Begum Jaan: 5 things that works against the Vidya Balan starrer!
Begum Jaan
We watched the film and there are a lot of loopholes in the powerful drama..
Powerful dialogues, fierce performances and a brilliant backdrop - that's what the idea of Begum Jaan seemed like when the theatrical trailer was launched. Cut to the movie and everything seems to be misplaced and misused. There are some terrific performances, not to be denied - what with Vidya Balan, Gauahar Khan packing in some great punch.
But Begum Jaan, as a film falls completely flat. While the trailer gave us a sense of hope and rejoice, the film is a total letdown. For more than a few reasons. You don't connect with whatever's going on and the mishmash is jarring. Except a few stellar scenes and some top-notch act, spearheaded by Balan and Khan, this movie has almost nothing to offer.
Here are 5 things that absolutely worked against the movie.
Abrupt endings to scenes:
There is one thing that's amiss. Synchronisation. There's absolutely no connection between scenes and that's where the film's screenplay falters. At 135 minutes runtime, the film seems slow much because of the abruptness in the plot. Suddenly, there are guns blaring and suddenly there's a lull. The scenes are not quite well defined and that's a huge problem.
A lot of chunks removed:
I have watched Rajkahini. The film, even though is 3 hours long, is a powerful testament to the undying spirit of the women who fought for their freedom against the independence. Begum Jaan is a scene-by-scene copy of the Bengali film. There's absolutely no scene which has been freshly added. From the beginning to the end, it's Rajkahni, sans some very important scenes. In the original, because of the runtime, the makers included a lot of situations and incidents in the background that add more gravitas to Begum Jaan's barrative. Here, the movie is only around that one character and the partition drama is finished off in no time. So the in-between portions seem unexplained and unfinished.
The melodrama:
Begum Jaan is intended to be a powerful, gritty film about these women who battle for their own rights. Instead, their fight is reduced to constant abusing, screaming and all the more melodrama. There's more pomp than fervour, there's more screeching than lines and even the powerful dialogues are shot in such a dramatic way just for mere impact that they lose the essence and the intent. Come on, we have seen Balan do her dialogues with that masala spin in The Dirty Picture and she's the one who made her silences talk in a film like No One Killed Jessica. But here, somehow it doesn't really leave you inspired.

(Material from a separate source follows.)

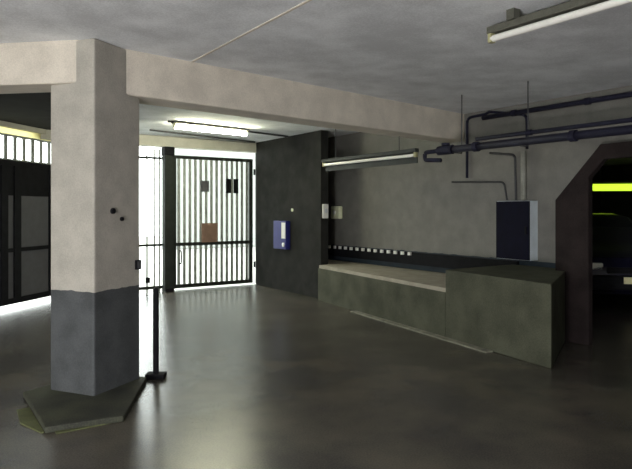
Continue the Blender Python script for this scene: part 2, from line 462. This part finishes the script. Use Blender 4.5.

Bad use of characters and actors:
Just like dialogues, some characters also seem extremely misplaced in the remake. For example, Abir Chatterjee and Jisshu Sengupta who played the same roles that Vivek Mushran and Chunkey Pandey play in the Hindi remake, did a far superior job than these two. Why? Somehow, in the Hindi version, it seems that the makers were more interested in 'the element of surprise in their casting' rather than making use of those characters. Chunkey's menacing look is supposed to give you shivers down the spine but that's all you get only from his first look pictures. In the movie, he barely finds a place and his Kabir is evil, but very far from being scary. And about Vivek, he seems like a total misfit for the role he plays. But yes, the girls have been well cast, except Mishti Chakraborty who's only job was to shoot the whole film with a deadpan expression and scream in one scene. But we did love her breakdown scene, hence we feel she was under utilised and how. Nasseruddin Shah's character is so badly sketched that there's no room to even call out for a performance.
No emotions:
At the end of it all, Begum Jaan becomes just a machinery which fails to preach what it intends to. While it's supposed to be an ode to women power and feminism, it becomes an emotionless cacophony of sequences which fails to connect with the audiences. With a disappointing first half, you already lose your patience and interest and despite the second half being much better, it falls way short of being a masterpiece that it could have easily been. Sorry, but this one fails to evoke tears or the cheers!